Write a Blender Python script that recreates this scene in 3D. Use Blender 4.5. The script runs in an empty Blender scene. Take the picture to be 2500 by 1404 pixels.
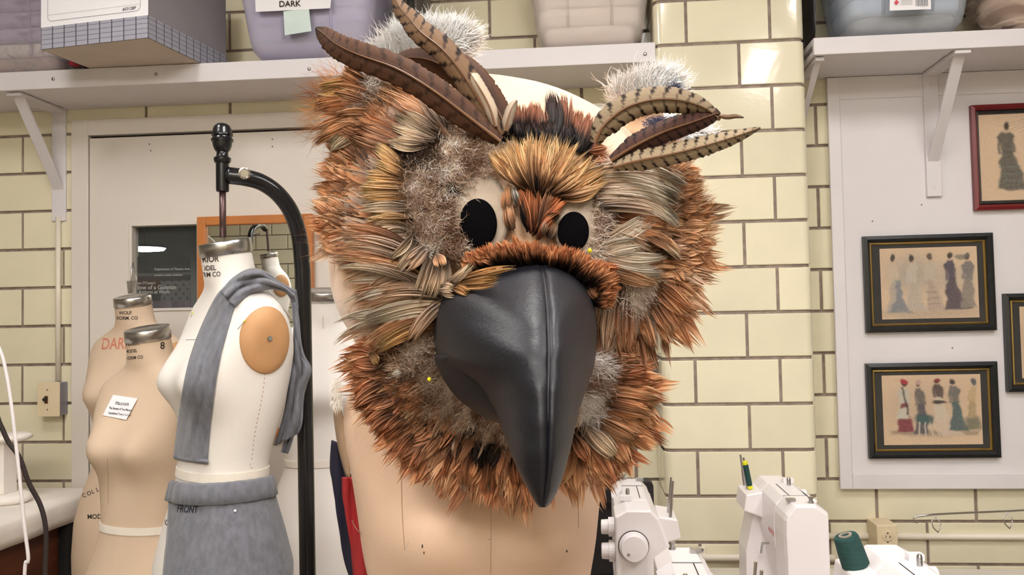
import bpy, math, random
import numpy as np
from mathutils import Vector, Matrix
from mathutils.bvhtree import BVHTree
random.seed(7); rng = np.random.default_rng(7)
SC = bpy.context.scene
COL = SC.collection
# ------------------------------------------------------------------ camera
FPX = 2080.0
YAW, PITCH, ROLL = math.radians(4.94875), math.radians(2.0833), math.radians(-1.09897)
CAM = np.array([0, 0, 1.5])
def _axes():
    cy, sy = math.cos(YAW), math.sin(YAW)
    F = np.array([-sy, cy, 0]); R = np.array([cy, sy, 0]); U = np.array([0, 0, 1.0])
    cp, sp = math.cos(PITCH), math.sin(PITCH)
    F2 = F*cp + U*sp; U2 = U*cp - F*sp
    cr, sr = math.cos(ROLL), math.sin(ROLL)
    return F2, R*cr + U2*sr, -R*sr + U2*cr
CF, CR, CU = _axes()
cd = bpy.data.cameras.new('camera'); cam = bpy.data.objects.new('camera', cd); COL.objects.link(cam)
cd.sensor_width = 36; cd.lens = FPX/2500*36; cd.clip_start = .05
cam.matrix_world = Matrix(((CR[0], CU[0], -CF[0], CAM[0]), (CR[1], CU[1], -CF[1], CAM[1]), (CR[2], CU[2], -CF[2], CAM[2]), (0, 0, 0, 1)))
SC.camera = cam
# ------------------------------------------------------------------ world and exposure
SC.view_settings.view_transform = 'Standard'; SC.view_settings.look = 'None'
SC.view_settings.exposure = 0.0; SC.view_settings.gamma = 1.0; SC.view_settings.use_curve_mapping = False
wd = bpy.data.worlds.new('world'); SC.world = wd; wd.use_nodes = True
wd.node_tree.nodes['Background'].inputs[0].default_value = (1, .96, .92, 1)
wd.node_tree.nodes['Background'].inputs[1].default_value = 0.3
LAMP_STRENGTH = 27.0
CEIL = 3.1
# fixtures: x, y, size x, size y
LAMPS = [(-1.33, 1.1, .32, .7), (.05, 1.1, .32, .7), (1.4, 1.1, .32, .7), (-1.0, -1.3, .55, 1.2), (.15, -1.3, .55, 1.2), (1.25, -.36, .32, .9)]
# ------------------------------------------------------------------ helpers
def ray(x, y): return CF + CR*(x-1250)/FPX - CU*(y-702)/FPX
def pd(x, y, d): return CAM + ray(x, y)*d
def pY(x, y, Y): r = ray(x, y); return CAM + r*(Y/r[1])
def pZ(x, y, z): r = ray(x, y); return CAM + r*((z-1.5)/r[2])
def pds(u, v, d):
    u = np.asarray(u, float); v = np.asarray(v, float); d = np.asarray(d, float)
    return CAM + (CF + np.multiply.outer((u-1250)/FPX, CR) - np.multiply.outer((v-702)/FPX, CU))*d[..., None]
def lin1(c):
    c /= 255.0
    return c/12.92 if c <= .04045 else ((c+.055)/1.055)**2.4
def S(r, g, b): return (lin1(r), lin1(g), lin1(b), 1.0)

def base_mat(name):
    m = bpy.data.materials.new(name); m.use_nodes = True
    return m, m.node_tree, m.node_tree.nodes['Principled BSDF']
def mat(name, col, rough=.6, metal=0.0, var=.06, vscale=8, bump=0.0, bscale=200, spec=.5, coat=0.0, obj_rand=0.0, sheen=0.0, emit=None, estr=0, stretch=None, col2=None):
    m, nt, p = base_mat(name); L = nt.links
    p.inputs['Roughness'].default_value = rough; p.inputs['Metallic'].default_value = metal
    p.inputs['Specular IOR Level'].default_value = spec; p.inputs['Coat Weight'].default_value = coat
    p.inputs['Sheen Weight'].default_value = sheen
    tc = nt.nodes.new('ShaderNodeTexCoord')
    src = tc.outputs['Object']
    if stretch:
        mp = nt.nodes.new('ShaderNodeMapping'); mp.inputs['Scale'].default_value = stretch
        L.new(src, mp.inputs[0]); src = mp.outputs[0]
    nz = nt.nodes.new('ShaderNodeTexNoise'); nz.inputs['Scale'].default_value = vscale; nz.inputs['Detail'].default_value = 5
    L.new(src, nz.inputs['Vector'])
    mx = nt.nodes.new('ShaderNodeMix'); mx.data_type = 'RGBA'
    c1 = [min(1, c*(1+var)) for c in col[:3]]; c2 = [c*(1-var) for c in (col2 or col)[:3]]
    mx.inputs[6].default_value = (*c1, 1); mx.inputs[7].default_value = (*c2, 1)
    rp = nt.nodes.new('ShaderNodeMapRange'); rp.inputs[1].default_value = .35; rp.inputs[2].default_value = .65
    L.new(nz.outputs['Fac'], rp.inputs[0]); L.new(rp.outputs[0], mx.inputs[0])
    out = mx.outputs[2]
    if obj_rand:
        oi = nt.nodes.new('ShaderNodeObjectInfo'); hs = nt.nodes.new('ShaderNodeHueSaturation')
        mr = nt.nodes.new('ShaderNodeMapRange'); mr.inputs[3].default_value = 1-obj_rand; mr.inputs[4].default_value = 1+obj_rand
        L.new(oi.outputs['Random'], mr.inputs[0]); L.new(mr.outputs[0], hs.inputs['Value']); L.new(out, hs.inputs['Color']); out = hs.outputs[0]
    L.new(out, p.inputs['Base Color'])
    if bump:
        nb = nt.nodes.new('ShaderNodeTexNoise'); nb.inputs['Scale'].default_value = bscale; nb.inputs['Detail'].default_value = 3
        L.new(src, nb.inputs['Vector'])
        b = nt.nodes.new('ShaderNodeBump'); b.inputs['Strength'].default_value = bump; b.inputs['Distance'].default_value = .002
        L.new(nb.outputs['Fac'], b.inputs['Height']); L.new(b.outputs[0], p.inputs['Normal'])
    if emit:
        p.inputs['Emission Color'].default_value = emit; p.inputs['Emission Strength'].default_value = estr
    return m
def vcol_mat(name, rough=.6, transl=0.0, spec=.3, noise=0.0, nscale=60, sheen=0.0):
    m, nt, p = base_mat(name); L = nt.links
    at = nt.nodes.new('ShaderNodeAttribute'); at.attribute_name = 'Col'
    out = at.outputs['Color']
    if noise:
        tc = nt.nodes.new('ShaderNodeTexCoord'); nz = nt.nodes.new('ShaderNodeTexNoise'); nz.inputs['Scale'].default_value = nscale; nz.inputs['Detail'].default_value = 4
        L.new(tc.outputs['Object'], nz.inputs['Vector'])
        mr = nt.nodes.new('ShaderNodeMapRange'); mr.inputs[3].default_value = 1-noise; mr.inputs[4].default_value = 1+noise
        hs = nt.nodes.new('ShaderNodeHueSaturation'); L.new(nz.outputs['Fac'], mr.inputs[0]); L.new(mr.outputs[0], hs.inputs['Value']); L.new(out, hs.inputs['Color']); out = hs.outputs[0]
    L.new(out, p.inputs['Base Color']); p.inputs['Roughness'].default_value = rough; p.inputs['Specular IOR Level'].default_value = spec
    p.inputs['Sheen Weight'].default_value = sheen
    if transl:
        tr = nt.nodes.new('ShaderNodeBsdfTranslucent'); L.new(out, tr.inputs['Color'])
        mx = nt.nodes.new('ShaderNodeMixShader'); mx.inputs[0].default_value = transl
        o = nt.nodes['Material Output']; L.new(p.outputs[0], mx.inputs[1]); L.new(tr.outputs[0], mx.inputs[2]); L.new(mx.outputs[0], o.inputs['Surface'])
    return m
def clear_mat(name, tint, body, rough=.12):
    m, nt, p = base_mat(name); L = nt.links
    p.inputs['Base Color'].default_value = tint; p.inputs['Roughness'].default_value = rough
    tr = nt.nodes.new('ShaderNodeBsdfTransparent'); tr.inputs[0].default_value = (min(1, tint[0]*.3+.7), min(1, tint[1]*.3+.7), min(1, tint[2]*.3+.7), 1)
    mx = nt.nodes.new('ShaderNodeMixShader'); mx.inputs[0].default_value = body
    o = nt.nodes['Material Output']; L.new(tr.outputs[0], mx.inputs[1]); L.new(p.outputs[0], mx.inputs[2]); L.new(mx.outputs[0], o.inputs['Surface'])
    return m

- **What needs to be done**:
Pick out the lines that have the word "scene". Copy them all.

- **Reply to the task**:
Write a Blender Python script that recreates this scene in 3D. Use Blender 4.5. The script runs in an empty Blender scene. Take the picture to be 2500 by 1404 pixels.
SC = bpy.context.scene